Copy nothing but the lines below running from the line containing "Write part 2" through the line containing "tray['label'] = 'shallow", both end lines included.

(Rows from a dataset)
----
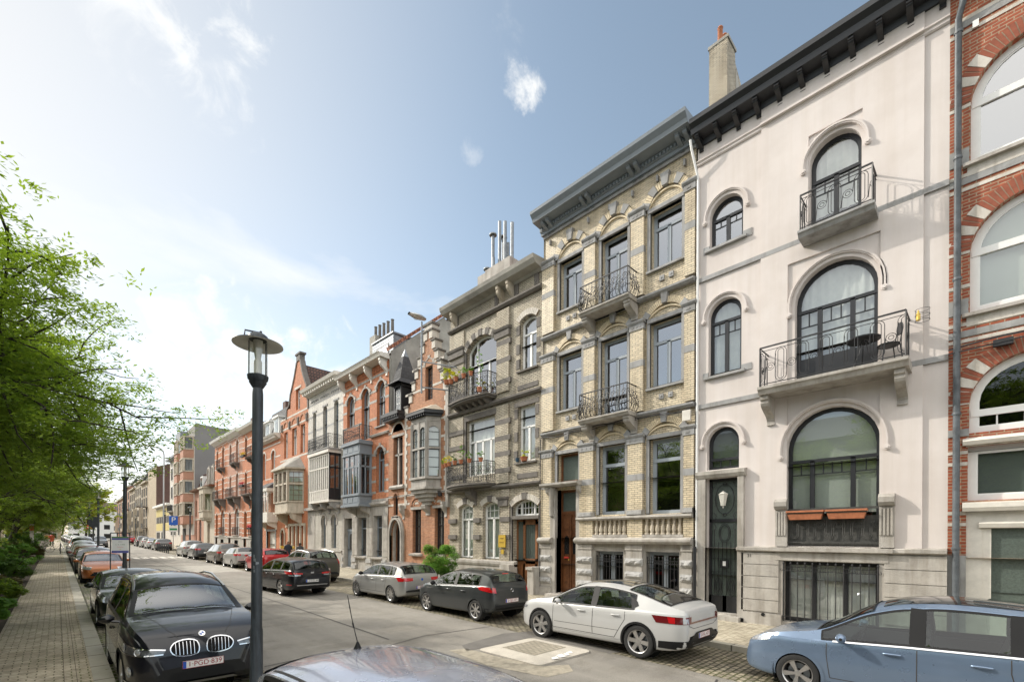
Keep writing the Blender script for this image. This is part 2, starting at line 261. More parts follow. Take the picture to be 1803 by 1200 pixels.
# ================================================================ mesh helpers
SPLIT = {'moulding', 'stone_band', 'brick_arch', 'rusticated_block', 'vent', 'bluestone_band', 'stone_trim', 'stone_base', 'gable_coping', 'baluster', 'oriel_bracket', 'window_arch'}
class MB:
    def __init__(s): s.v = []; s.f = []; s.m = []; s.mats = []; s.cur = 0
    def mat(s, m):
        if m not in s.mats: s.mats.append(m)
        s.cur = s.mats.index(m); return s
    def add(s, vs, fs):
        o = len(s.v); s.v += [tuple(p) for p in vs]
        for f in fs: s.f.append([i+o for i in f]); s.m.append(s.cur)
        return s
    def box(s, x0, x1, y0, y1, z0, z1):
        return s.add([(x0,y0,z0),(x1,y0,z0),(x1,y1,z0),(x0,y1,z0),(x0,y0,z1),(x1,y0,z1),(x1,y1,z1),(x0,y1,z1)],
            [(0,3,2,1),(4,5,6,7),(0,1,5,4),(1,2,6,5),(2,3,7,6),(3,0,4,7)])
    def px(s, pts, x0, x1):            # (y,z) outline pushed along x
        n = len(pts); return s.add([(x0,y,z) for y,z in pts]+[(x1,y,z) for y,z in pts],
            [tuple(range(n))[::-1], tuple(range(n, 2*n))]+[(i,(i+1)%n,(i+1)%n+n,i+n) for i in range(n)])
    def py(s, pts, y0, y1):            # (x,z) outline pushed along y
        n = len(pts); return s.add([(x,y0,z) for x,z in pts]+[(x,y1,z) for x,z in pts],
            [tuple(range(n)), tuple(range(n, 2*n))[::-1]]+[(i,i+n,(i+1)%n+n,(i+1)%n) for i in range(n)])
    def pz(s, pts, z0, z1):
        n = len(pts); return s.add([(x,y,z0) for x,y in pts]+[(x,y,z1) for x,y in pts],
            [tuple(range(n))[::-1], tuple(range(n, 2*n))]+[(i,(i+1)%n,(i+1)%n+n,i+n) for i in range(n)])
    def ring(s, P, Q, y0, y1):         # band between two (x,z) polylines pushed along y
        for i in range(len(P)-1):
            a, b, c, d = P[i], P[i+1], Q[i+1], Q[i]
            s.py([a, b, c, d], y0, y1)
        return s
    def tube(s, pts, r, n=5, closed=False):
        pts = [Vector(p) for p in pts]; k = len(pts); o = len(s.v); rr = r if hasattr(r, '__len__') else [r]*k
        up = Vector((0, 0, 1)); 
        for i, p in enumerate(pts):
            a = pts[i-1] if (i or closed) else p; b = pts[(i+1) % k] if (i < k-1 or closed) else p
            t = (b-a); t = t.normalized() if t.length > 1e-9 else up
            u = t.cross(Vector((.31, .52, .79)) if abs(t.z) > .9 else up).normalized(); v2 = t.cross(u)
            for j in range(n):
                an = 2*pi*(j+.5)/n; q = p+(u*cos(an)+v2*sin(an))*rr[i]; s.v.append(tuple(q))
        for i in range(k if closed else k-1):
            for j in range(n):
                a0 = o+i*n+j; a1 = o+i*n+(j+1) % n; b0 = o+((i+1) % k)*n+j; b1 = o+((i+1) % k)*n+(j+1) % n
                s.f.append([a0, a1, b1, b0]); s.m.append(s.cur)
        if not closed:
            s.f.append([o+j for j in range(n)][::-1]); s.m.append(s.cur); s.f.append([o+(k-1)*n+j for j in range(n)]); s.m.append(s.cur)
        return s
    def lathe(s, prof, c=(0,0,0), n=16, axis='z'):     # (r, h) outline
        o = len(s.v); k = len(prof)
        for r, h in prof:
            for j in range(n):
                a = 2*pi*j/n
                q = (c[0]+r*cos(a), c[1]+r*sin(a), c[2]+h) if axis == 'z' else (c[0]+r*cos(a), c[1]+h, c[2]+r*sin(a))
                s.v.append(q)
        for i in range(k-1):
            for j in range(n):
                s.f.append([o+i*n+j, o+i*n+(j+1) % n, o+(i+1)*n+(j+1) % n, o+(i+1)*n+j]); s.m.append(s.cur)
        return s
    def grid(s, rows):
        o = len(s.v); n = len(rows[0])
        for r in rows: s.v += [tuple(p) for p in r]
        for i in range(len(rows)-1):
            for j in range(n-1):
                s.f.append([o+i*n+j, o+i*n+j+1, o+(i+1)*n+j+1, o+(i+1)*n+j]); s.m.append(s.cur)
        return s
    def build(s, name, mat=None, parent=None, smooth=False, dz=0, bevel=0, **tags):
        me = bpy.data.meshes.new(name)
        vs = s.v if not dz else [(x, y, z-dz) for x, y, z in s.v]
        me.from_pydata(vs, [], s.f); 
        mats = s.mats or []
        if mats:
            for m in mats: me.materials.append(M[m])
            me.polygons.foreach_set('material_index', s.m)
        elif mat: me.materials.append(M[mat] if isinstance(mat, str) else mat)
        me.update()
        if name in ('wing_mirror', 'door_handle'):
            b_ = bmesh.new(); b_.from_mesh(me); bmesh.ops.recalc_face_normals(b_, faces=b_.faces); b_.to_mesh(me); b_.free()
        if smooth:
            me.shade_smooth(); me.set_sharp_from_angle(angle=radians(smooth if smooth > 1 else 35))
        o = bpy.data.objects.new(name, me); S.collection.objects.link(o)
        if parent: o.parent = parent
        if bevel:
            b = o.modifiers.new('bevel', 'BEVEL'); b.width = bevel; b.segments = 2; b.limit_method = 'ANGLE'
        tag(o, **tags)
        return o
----
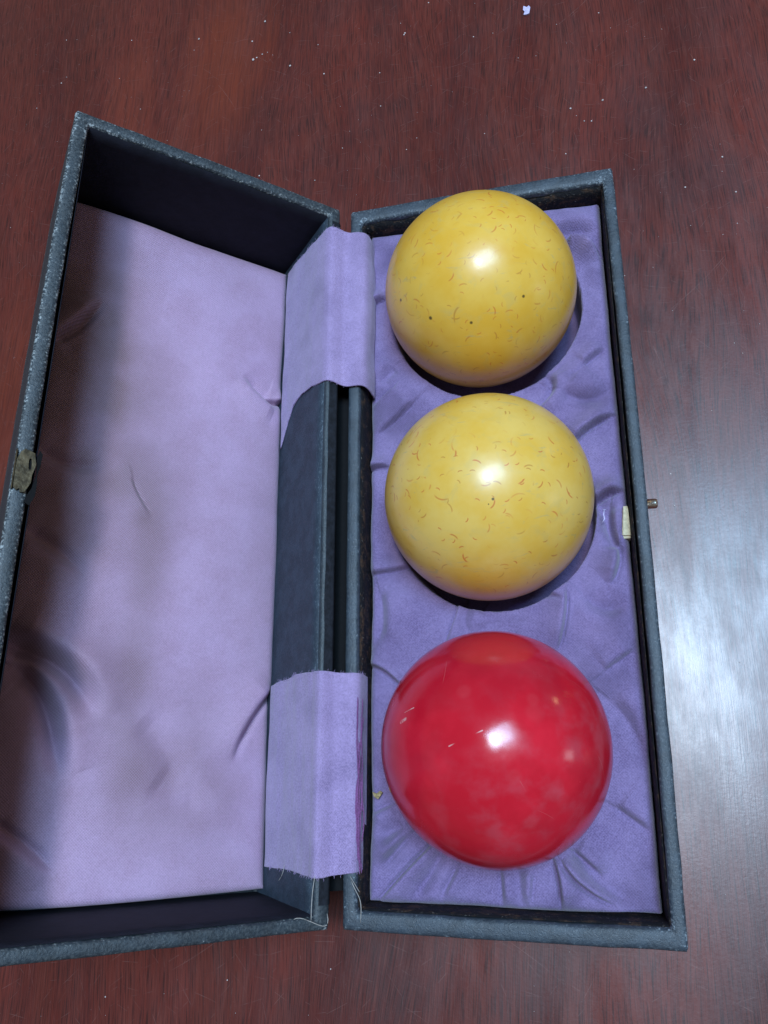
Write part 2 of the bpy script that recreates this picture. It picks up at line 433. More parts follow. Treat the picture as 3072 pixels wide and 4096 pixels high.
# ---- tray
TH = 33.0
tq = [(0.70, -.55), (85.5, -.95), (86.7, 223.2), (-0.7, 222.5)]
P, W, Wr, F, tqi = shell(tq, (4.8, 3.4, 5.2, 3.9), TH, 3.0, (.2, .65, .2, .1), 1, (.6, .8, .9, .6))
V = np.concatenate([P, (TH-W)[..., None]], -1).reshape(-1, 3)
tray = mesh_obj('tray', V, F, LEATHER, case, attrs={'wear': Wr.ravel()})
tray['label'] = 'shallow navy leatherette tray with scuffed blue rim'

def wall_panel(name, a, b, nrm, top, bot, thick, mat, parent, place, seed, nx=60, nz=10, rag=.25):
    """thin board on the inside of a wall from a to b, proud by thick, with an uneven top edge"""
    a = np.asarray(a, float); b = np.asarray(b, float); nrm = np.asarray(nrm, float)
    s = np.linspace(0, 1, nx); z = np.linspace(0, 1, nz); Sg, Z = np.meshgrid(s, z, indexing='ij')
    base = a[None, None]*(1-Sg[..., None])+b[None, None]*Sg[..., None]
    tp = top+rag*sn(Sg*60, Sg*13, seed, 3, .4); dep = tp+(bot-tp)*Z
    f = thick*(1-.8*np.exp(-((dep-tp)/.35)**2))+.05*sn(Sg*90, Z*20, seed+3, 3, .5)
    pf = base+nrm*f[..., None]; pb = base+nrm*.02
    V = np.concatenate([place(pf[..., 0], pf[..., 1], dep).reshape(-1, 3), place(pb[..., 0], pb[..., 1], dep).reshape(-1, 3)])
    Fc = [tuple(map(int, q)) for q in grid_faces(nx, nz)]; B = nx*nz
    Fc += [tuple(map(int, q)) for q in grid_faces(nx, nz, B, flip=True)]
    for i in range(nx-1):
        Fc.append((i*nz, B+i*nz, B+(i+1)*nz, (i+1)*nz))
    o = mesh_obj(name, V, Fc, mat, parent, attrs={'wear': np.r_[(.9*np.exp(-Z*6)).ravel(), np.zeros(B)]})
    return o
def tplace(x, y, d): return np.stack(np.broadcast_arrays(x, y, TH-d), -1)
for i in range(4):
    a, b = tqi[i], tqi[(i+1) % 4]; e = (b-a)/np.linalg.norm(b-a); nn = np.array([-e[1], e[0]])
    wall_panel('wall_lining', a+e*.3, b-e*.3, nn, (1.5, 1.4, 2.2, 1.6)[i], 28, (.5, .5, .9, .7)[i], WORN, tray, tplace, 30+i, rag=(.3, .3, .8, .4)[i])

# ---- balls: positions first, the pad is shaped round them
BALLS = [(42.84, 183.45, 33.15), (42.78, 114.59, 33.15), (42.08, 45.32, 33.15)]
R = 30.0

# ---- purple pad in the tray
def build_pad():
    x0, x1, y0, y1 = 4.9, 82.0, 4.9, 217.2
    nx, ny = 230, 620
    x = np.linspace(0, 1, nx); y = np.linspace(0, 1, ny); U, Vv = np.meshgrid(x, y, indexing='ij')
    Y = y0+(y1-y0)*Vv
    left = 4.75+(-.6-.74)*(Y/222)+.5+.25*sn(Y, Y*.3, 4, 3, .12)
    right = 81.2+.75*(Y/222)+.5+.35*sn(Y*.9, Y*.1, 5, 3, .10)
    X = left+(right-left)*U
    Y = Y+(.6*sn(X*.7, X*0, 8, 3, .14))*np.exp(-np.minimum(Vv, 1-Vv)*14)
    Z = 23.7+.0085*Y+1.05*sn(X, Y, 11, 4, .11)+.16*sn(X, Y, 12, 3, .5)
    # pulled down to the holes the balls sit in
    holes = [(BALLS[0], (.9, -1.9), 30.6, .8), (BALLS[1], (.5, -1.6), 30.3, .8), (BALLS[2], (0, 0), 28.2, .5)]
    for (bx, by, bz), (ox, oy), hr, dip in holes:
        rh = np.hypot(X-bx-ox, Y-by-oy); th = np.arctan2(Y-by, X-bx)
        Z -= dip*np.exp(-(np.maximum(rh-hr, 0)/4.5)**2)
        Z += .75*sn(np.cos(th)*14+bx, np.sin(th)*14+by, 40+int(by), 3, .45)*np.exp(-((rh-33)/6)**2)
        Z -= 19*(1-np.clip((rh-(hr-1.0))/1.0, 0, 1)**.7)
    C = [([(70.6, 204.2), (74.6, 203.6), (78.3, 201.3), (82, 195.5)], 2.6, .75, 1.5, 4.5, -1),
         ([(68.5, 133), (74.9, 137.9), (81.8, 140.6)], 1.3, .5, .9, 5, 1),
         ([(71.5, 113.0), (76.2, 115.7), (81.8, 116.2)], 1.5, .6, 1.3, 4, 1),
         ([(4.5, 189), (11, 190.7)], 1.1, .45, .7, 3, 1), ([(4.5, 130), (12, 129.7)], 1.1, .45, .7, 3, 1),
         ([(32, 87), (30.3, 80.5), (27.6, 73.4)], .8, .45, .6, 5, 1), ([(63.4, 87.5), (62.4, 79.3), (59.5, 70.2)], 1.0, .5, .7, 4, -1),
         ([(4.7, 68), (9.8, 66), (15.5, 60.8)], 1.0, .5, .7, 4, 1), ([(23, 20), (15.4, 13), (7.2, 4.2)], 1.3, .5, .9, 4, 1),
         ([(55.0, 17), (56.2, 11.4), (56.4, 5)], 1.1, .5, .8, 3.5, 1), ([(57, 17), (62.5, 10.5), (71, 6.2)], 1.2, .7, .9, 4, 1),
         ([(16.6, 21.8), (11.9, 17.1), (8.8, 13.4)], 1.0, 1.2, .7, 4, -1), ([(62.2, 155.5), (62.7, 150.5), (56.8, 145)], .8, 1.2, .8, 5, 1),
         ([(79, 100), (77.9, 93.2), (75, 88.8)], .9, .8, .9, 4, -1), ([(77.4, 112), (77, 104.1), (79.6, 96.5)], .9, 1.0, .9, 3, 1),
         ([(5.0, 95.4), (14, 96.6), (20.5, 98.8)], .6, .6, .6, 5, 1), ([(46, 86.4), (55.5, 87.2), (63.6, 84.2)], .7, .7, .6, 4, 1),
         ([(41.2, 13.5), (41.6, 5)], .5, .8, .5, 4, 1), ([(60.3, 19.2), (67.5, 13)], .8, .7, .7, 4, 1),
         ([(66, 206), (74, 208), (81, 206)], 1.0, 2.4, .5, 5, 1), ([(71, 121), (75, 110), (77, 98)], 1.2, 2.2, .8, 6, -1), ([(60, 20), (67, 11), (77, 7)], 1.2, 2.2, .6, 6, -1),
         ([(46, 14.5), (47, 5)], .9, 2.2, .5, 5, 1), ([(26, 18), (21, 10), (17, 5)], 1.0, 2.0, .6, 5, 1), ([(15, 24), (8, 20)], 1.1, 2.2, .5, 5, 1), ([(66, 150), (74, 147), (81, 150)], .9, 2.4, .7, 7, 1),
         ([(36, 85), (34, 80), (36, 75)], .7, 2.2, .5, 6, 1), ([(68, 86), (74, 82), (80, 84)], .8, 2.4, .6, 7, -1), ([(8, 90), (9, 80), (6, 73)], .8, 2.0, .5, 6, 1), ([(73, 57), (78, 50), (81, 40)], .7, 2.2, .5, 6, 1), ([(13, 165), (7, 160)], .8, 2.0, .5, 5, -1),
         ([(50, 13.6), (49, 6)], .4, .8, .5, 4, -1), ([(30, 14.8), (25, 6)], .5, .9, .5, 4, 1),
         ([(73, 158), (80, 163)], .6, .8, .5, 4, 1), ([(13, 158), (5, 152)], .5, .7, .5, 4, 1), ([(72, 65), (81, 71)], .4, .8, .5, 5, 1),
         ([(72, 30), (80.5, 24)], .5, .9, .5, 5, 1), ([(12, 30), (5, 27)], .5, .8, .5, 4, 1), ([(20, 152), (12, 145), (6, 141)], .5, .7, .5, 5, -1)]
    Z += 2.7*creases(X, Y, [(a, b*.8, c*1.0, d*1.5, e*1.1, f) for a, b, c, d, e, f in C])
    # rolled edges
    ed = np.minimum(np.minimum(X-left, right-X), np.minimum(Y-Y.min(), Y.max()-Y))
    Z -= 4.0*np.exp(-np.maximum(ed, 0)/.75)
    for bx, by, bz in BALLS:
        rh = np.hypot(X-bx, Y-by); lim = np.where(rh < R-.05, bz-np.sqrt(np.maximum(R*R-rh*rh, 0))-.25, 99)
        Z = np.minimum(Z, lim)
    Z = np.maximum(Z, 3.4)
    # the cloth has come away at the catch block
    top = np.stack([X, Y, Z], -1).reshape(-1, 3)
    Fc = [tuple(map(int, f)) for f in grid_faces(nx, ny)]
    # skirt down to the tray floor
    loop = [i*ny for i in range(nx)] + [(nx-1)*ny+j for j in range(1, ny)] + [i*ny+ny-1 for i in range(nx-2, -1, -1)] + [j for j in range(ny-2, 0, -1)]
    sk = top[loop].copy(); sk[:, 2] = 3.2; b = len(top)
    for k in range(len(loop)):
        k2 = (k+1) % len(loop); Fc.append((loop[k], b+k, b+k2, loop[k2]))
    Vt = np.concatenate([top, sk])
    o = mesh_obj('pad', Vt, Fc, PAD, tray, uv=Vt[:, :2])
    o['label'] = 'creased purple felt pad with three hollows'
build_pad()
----
[Correct output]:
Write part 2 of the bpy script that recreates this picture. It picks up at line 433. More parts follow. Treat the picture as 3072 pixels wide and 4096 pixels high.
# ---- tray
TH = 33.0
tq = [(0.70, -.55), (85.5, -.95), (86.7, 223.2), (-0.7, 222.5)]
P, W, Wr, F, tqi = shell(tq, (4.8, 3.4, 5.2, 3.9), TH, 3.0, (.2, .65, .2, .1), 1, (.6, .8, .9, .6))
V = np.concatenate([P, (TH-W)[..., None]], -1).reshape(-1, 3)
tray = mesh_obj('tray', V, F, LEATHER, case, attrs={'wear': Wr.ravel()})
tray['label'] = 'shallow navy leatherette tray with scuffed blue rim'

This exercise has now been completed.